[START OF Supplied material]

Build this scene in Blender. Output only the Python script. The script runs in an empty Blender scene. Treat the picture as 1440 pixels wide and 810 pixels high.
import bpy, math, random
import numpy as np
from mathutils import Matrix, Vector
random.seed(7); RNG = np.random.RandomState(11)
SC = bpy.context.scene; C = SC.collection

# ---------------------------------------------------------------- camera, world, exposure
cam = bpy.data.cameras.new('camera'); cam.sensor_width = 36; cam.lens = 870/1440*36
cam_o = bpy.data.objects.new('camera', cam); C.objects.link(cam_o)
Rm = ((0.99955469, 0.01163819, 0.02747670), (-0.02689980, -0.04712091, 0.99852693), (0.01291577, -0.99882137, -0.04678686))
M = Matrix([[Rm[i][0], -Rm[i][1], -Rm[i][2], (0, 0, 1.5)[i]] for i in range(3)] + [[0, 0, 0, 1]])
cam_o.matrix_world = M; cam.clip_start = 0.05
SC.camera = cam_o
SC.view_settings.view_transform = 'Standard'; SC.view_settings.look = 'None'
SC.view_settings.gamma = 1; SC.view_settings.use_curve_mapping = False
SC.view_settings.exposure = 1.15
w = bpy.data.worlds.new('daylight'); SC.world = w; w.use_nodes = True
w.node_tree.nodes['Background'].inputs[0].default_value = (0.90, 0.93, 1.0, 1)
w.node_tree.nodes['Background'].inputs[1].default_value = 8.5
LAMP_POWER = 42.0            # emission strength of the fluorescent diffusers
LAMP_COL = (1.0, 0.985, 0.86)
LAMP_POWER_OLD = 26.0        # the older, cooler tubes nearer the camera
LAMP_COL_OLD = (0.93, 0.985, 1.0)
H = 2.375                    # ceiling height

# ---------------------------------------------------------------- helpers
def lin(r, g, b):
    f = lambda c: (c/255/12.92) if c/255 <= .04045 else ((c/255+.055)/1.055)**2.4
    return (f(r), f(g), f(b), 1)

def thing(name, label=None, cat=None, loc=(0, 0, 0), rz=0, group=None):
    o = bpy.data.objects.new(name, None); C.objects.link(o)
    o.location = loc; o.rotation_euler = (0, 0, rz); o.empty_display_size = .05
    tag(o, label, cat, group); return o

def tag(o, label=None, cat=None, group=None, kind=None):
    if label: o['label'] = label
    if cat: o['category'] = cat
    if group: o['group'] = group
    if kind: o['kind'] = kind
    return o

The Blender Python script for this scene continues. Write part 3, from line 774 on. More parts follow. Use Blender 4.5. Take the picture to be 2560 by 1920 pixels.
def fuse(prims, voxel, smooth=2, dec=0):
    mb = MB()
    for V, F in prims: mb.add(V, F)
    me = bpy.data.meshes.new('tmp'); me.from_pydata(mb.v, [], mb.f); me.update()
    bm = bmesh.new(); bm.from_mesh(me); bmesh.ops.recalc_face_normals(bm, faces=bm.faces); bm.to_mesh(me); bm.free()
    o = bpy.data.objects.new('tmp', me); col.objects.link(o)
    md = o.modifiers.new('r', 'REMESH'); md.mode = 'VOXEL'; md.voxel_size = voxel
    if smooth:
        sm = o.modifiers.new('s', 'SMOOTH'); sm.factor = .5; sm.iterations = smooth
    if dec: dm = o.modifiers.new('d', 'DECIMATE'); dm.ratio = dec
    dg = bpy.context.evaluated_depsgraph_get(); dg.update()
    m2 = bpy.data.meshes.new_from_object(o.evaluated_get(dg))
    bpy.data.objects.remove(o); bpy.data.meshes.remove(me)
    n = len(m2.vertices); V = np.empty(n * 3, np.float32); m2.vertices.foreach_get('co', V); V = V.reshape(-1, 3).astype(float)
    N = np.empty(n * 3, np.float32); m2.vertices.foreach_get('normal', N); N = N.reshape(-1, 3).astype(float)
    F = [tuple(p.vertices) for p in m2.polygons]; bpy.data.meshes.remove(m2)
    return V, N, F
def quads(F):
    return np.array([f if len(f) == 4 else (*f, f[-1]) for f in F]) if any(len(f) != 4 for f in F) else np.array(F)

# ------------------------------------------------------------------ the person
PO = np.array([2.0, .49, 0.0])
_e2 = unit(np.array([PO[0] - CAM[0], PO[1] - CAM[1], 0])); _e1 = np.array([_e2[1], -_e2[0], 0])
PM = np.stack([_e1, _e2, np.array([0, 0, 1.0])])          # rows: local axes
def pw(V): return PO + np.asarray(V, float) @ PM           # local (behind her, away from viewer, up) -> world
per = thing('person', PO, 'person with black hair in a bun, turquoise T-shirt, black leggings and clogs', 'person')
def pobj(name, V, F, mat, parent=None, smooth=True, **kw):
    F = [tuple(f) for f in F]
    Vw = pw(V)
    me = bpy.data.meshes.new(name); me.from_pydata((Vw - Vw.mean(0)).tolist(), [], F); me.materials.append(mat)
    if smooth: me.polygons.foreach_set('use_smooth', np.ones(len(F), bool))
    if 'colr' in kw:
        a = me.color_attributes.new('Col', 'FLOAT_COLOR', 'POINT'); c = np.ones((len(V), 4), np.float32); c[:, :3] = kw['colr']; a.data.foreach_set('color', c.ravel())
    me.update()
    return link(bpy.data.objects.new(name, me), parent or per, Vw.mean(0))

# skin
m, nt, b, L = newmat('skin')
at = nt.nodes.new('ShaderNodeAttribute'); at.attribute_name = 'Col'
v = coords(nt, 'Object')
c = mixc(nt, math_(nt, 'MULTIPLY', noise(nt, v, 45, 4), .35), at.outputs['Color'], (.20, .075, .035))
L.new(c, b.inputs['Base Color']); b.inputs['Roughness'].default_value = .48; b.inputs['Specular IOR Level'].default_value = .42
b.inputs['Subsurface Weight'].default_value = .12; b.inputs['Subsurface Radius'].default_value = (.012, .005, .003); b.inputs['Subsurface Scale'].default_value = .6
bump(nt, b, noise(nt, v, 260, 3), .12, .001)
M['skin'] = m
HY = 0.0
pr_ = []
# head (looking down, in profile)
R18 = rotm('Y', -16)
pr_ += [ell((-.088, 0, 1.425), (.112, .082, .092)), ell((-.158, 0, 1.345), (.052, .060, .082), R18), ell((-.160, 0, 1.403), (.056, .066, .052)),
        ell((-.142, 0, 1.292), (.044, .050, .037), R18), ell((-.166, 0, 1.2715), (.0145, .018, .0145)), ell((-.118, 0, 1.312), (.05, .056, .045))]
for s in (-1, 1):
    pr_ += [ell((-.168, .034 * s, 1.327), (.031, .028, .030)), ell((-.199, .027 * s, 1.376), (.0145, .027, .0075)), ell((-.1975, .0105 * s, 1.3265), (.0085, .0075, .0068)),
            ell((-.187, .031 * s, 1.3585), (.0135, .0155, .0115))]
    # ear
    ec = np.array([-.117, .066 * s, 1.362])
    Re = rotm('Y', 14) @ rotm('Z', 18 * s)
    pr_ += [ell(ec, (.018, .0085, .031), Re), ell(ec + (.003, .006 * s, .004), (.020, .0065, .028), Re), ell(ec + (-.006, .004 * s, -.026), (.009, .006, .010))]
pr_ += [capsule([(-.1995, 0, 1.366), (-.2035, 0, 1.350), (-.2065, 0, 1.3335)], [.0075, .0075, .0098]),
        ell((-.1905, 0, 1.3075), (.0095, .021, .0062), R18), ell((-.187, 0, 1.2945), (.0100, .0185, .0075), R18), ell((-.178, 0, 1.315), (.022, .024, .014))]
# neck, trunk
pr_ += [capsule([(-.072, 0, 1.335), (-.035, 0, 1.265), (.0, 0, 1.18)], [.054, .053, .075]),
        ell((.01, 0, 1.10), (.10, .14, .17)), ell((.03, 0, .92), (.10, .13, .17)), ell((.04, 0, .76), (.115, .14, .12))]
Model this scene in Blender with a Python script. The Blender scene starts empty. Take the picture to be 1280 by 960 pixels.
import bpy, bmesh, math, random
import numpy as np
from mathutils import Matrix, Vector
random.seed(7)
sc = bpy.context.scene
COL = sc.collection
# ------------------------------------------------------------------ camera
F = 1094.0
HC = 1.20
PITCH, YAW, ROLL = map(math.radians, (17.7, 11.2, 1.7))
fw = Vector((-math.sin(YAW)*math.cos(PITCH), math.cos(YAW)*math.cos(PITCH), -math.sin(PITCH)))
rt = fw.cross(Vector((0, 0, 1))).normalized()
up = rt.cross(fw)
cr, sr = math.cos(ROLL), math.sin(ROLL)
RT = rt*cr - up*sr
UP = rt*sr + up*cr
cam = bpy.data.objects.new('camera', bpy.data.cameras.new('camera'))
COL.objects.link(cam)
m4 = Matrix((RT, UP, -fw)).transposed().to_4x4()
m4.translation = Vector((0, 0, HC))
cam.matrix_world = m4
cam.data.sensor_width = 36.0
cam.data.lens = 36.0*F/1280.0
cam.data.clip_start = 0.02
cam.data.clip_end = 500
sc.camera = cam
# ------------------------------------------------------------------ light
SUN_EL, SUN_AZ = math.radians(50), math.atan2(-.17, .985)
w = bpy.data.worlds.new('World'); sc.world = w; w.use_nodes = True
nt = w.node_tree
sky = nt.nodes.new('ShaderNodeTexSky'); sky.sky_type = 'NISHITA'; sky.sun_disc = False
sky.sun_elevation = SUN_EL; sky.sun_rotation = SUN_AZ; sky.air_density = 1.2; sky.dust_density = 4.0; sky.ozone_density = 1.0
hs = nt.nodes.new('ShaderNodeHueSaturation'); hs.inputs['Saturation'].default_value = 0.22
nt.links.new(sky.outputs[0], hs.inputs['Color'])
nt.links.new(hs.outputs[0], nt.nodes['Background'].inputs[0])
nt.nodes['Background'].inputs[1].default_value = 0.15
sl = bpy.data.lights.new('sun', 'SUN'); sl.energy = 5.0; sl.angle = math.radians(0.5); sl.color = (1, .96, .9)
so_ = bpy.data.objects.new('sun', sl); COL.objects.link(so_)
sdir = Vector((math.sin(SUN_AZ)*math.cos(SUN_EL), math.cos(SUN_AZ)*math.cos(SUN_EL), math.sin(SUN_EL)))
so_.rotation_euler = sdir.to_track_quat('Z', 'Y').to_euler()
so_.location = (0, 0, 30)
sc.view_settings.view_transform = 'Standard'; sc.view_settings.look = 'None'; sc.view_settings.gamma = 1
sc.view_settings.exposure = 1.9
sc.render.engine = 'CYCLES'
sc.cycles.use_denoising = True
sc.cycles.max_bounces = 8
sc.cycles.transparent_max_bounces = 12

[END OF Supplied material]

**Set problem:** From the top of the listing above, restate each line word for word up to and including the line with "SC = bpy.context.scene; C = SC.collection"; add nothing else.

**Worked solution:**
Build this scene in Blender. Output only the Python script. The script runs in an empty Blender scene. Treat the picture as 1440 pixels wide and 810 pixels high.
import bpy, math, random
import numpy as np
from mathutils import Matrix, Vector
random.seed(7); RNG = np.random.RandomState(11)
SC = bpy.context.scene; C = SC.collection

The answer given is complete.